Cuba and the United States in the Atlantic Slave Trade (1789–1820)

Co-directors Marial Iglesias Utset, Jorge Felipe Gonzalez (Michigan State University)

This project explores to what extent the vertiginous growth of the slave trade based in Havana after 1808 was driven by a substantial transfer of capital (human and financial) and expertise accumulated in the slave trade by the North Americans, who, after the abolition of the slave trade in the U.S., shifted their investment into Cuba. In the first years of the nineteenth century, driven by the sustained boom in sugar and coffee in Cuba and the rising strength of the cotton market in the southern United States, a large group of American merchants, from South Carolina to Rhode Island, joined forces (and capital) with traders and planters in Havana with the effect of prolonging the existence of the slave trade and the institution of slavery itself. The results of that success had long-term repercussions: Cuba ended up being the largest slave colony in all of Hispanic America, with the highest number of enslaved persons imported, and the longest duration of the illegal slave trade. About 800,000 slaves were imported to Cuba, more than double of the total number of slaves imported to the United States.
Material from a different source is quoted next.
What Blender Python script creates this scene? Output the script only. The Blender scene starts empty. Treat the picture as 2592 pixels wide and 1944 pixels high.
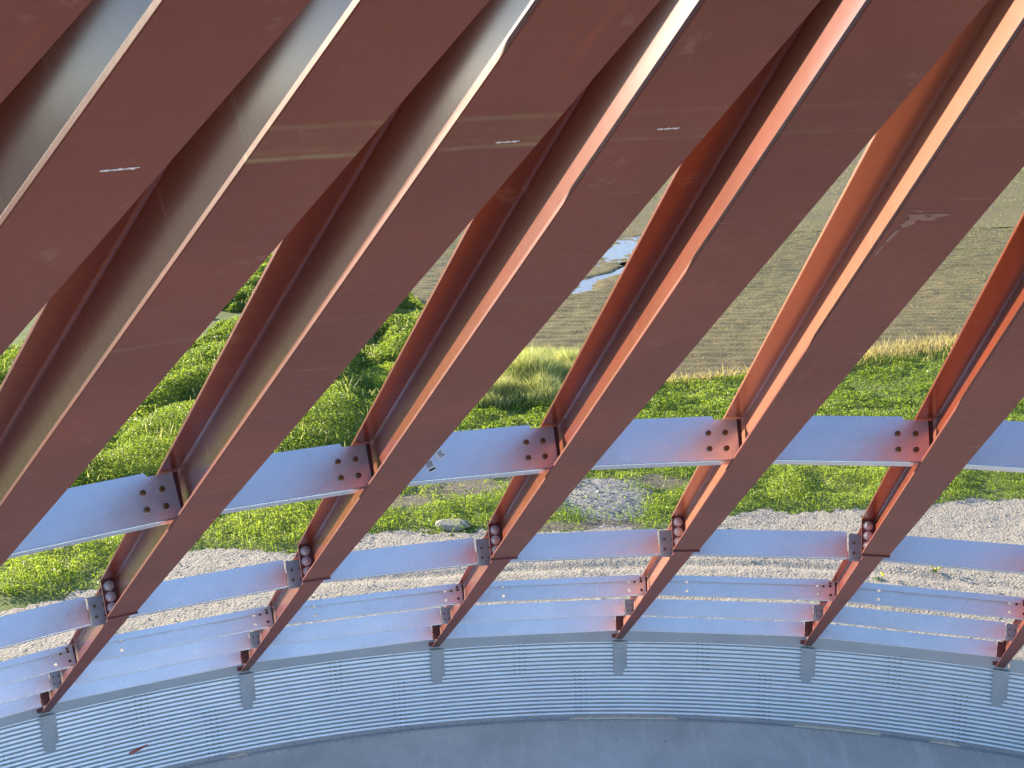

Between 1808 and 1820, when, under the treaty signed in 1817 by Cuba and Great Britain, the legal trafficking of slaves in Cuba ceased, the Spanish flag sheltered many American slave trade expeditions and the networks between American and Havana merchants and the West African factors were consolidated. As a result the growth of the slave trade was staggering. Analyzing the archival sources in both countries and using the theoretical and methodological tools of Atlantic history, this project seeks to elucidate how the slave traders of Cuba, through the establishment of business networks and alliances with North American traffickers, created and consolidated a powerful infrastructure that allowed them to attain, in just a few years, a prominent share in the nineteenth-century Atlantic slave trade.